Luca Schiaccitano. Pressenza.com
Ser parte de una «comunidad» es un instinto humano primordial. Dentro de una comunidad, uno puede encontrar calidez y un sentido de seguridad en valores compartidos y principios familiares. Es un espacio reconfortante, una tierra prometida donde se pueden compartir esperanzas, temores, desafíos y victorias.
Sin embargo, ser una comunidad también conlleva responsabilidades, la principal de las cuales es su protección. Defender a la comunidad incluso cuando tropieza y se equivoca: estar a su lado en público, reprenderla en privado, como una familia.
Sin embargo, hay circunstancias extremas en las que, para proteger a la comunidad, hay que oponerse a ella, asegurándose de que cambie de rumbo y de que, por las acciones de unos pocos, el estigma de la deshonra no caiga sobre todos.
Por eso, en los días posteriores a los ataques de la mafia, la comunidad siciliana salió a las calles de forma espontánea y sincera para decirle al mundo: «Sicilia no es la mafia».
Del mismo modo, en 2015, tras los atentados a la redacción de Charlie Hebdo, la comunidad musulmana inundó las plazas de Europa al grito de «No en mi nombre».
Hoy, frente a las más de 400 personas masacradas en Gaza el 18 de marzo por el gobierno de Netanyahu (incluido uno de los rehenes), se hace imperativo que las organizaciones judías en Europa adopten una posición clara y firme para evitar que la creciente ola de antisemitismo manche su nombre.
Varios judíos europeos, como individuos, ya han condenado los crímenes de guerra cometidos en Palestina, pero eso ya no es suficiente. Más que nunca, se necesita una postura oficial y unificada de las comunidades judías que, hasta ahora, han sido demasiado tímidas a la hora de condenar las atrocidades cometidas bajo pretextos ideológicos y como escudo político para la supervivencia de unos pocos asesinos en el poder.

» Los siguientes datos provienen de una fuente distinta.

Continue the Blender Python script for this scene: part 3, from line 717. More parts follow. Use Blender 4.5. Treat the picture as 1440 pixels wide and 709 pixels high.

Es posible que muchos hayan visto la imagen que circula en Internet, compartida por Historical Pics: una multitud en blanco y negro de la década de 1930 levantando los brazos en saludo al Führer. Y allí, escondido en un rincón, está un hombre con los brazos cruzados, un símbolo de desafío contra el poder asesino.
Sin embargo, ese único acto de resistencia no fue suficiente para absolver a todo un pueblo de los horrores que pronto siguieron. Esa foto nos enseña que un puñado de disidentes pueden pasar a la historia como héroes, pero sin un repudio oficial y colectivo de las atrocidades de la historia, se hace difícil rechazar, en retrospectiva, las acusaciones de complicidad.
Ser cómplice es una elección, al igual que la indiferencia.
No en nuestro nombre: grítenlo al mundo, a los políticos que envían armas, a las empresas que abastecen a un gobierno asesino.
Comunidad judía, queremos que estén al frente de esta batalla por la paz. Porque tu voz es la más fuerte; vosotros sois las trompetas a las puertas de Jericó.
Pero lo más importante, más allá de la retórica vacía, que quede claro: quienes no se desvinculan —lamentablemente— son cómplices.